Mahkemece, tüm dosya kapsamına göre, davacının 02/12/1999 vade başlangıç tarihli 21.619.- TL tutarında vadeli mevduat hesabı bulunduğu, paranın davalı çalışanlarının yönlendirmesi neticesinde aynı tarihte dava dışı Off-Shore Bank"ın Yurtbank A.Ş. İstanbul Merkez Şubesi nezdindeki 54563 nolu yurt dışındaki bankalar mevduatı hesabına gönderildiği, toplanan mevduat yurt dışına çıkarılmadığı için adeta yurt içi bankalara yatırılan mevduat hesabı gibi değerlendirilmesi gerektiği, bu nedenle davalı bankanın havele edilen miktardan sorumlu olacağı gerekçesi ile davanın kabulüne, 21.619.- TL"nin mevduat hesabının açıldığı 02/12/1999 tarihinden itibaren 3095 sayılı Kanun"un 2/2 maddesi gereğince yıllık %67 reeskont ve değişen oranlarda işleyecek avans faizi ile birlikte davalıdan alınarak davacıya verilmesine karar verilmiştir.
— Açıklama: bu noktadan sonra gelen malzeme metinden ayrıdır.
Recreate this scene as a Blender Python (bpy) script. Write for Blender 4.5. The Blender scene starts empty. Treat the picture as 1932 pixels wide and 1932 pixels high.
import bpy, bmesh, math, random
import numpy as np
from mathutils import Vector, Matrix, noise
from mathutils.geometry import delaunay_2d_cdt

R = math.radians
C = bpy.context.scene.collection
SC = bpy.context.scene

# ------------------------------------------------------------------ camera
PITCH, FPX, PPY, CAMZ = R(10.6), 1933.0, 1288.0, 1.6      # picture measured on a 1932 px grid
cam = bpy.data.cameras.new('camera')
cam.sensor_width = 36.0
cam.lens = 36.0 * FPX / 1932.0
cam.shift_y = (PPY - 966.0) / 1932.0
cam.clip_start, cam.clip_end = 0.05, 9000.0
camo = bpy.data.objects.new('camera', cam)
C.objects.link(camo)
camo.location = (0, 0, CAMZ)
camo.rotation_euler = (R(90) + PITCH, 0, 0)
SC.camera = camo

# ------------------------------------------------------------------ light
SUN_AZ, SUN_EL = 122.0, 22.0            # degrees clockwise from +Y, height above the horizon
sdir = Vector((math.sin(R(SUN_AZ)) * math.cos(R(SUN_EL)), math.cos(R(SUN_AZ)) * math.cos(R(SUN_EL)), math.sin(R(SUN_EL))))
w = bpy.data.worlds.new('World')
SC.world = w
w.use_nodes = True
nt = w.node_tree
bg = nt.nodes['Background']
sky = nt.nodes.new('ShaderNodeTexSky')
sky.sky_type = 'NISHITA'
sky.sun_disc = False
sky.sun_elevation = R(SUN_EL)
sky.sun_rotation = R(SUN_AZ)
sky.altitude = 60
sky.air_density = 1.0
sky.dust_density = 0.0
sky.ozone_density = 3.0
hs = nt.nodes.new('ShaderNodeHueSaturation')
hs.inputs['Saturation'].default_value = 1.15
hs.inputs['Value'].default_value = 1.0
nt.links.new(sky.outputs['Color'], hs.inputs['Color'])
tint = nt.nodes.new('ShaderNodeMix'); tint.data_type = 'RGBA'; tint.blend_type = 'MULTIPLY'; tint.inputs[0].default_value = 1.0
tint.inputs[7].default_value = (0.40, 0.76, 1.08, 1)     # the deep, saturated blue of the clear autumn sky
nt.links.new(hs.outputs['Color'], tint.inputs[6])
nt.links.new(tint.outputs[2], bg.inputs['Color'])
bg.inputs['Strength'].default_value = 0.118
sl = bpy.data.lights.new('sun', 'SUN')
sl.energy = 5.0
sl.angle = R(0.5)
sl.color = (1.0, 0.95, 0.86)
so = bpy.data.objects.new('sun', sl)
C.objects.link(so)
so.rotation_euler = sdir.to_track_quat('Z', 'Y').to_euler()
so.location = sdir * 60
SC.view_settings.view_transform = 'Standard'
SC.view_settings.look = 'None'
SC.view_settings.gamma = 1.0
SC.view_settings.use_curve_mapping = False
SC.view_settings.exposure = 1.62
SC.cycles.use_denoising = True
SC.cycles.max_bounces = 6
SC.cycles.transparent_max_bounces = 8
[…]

Kararı, davalı vekil, fer"i müdahiller vekilleri ve katılma yoluyla davacı vekili temyiz etmiştir.
1- Dava dosyası içerisindeki bilgi ve belgelere, mahkeme kararının gerekçesinde dayanılan delillerin tartışılıp, değerlendirilmesinde usul ve yasaya aykırı bir yön bulunmamasına göre, davalı vekilinin ve fer"i müdahiller vekillerinin tüm temyiz itirazları yerinde değildir.
2- Dava off-shore hesabına gönderilen paranın, gönderen bankadan tahsili istemine ilişkindir. Davacı vekili, yatıralan paranın 21.619.- TL olduğunu, dava tarihine kadar işlemiş faiziyle 134.935.- TL olduğunu ileri sürerek 134.935.- TL’nin dava tarihinden itibaren 21.619.- TL’ye işleyecek değişen oranlarda avans faiziyle tahsiline karar verilmesini talep etmiştir. Mahkemece, 21.619.- TL’nin yatırılma tarihinden itibaren değişen oranlarda avans faiziyle tahsiline karar verilmiştir. Ancak, alınan bilirkişi raporunda 21.619.- TL’nin dava tarihine kadar değişen oranlarda işlemiş avans faziyle toplamının 134.935.- TL olduğu belirtilmiştir ve davacı tarafça da yatırılan paranın dava tarihine kadar işlemiş faizi de müddeabih haline getirilmiştir. Bu durumda talebin 134.935.- TL’nin dava tarihinden itibaren 21.619.- TL’ye işleyecek değişen oranlarda avans faiziyle tahsili istemi olduğu nazara alınarak talep gibi karar verilmesi gerekirken yazılı şekilde karar verilmesi doğru görülmemiştir.
SONUÇ: Yukarıdaki (1) numaralı bentte açıklanan nedenlerle, davalı vekilinin ve fer"i müdahiller vekillerinin temyiz itirazlarının reddine, (2) numaralı bentte açıklanan nedenlerle davacı vekilinin temyiz itirazlarının kabulü ile hükmün davacı yararına BOZULMASINA, ödedikleri peşin temyiz harcının istekleri halinde temyiz eden davalı ve davacıya iadesine, fer"i müdahil ..."den harç alınmasına yer olmadığına, 12/06/2019 tarihinde oybirliğiyle karar verildi.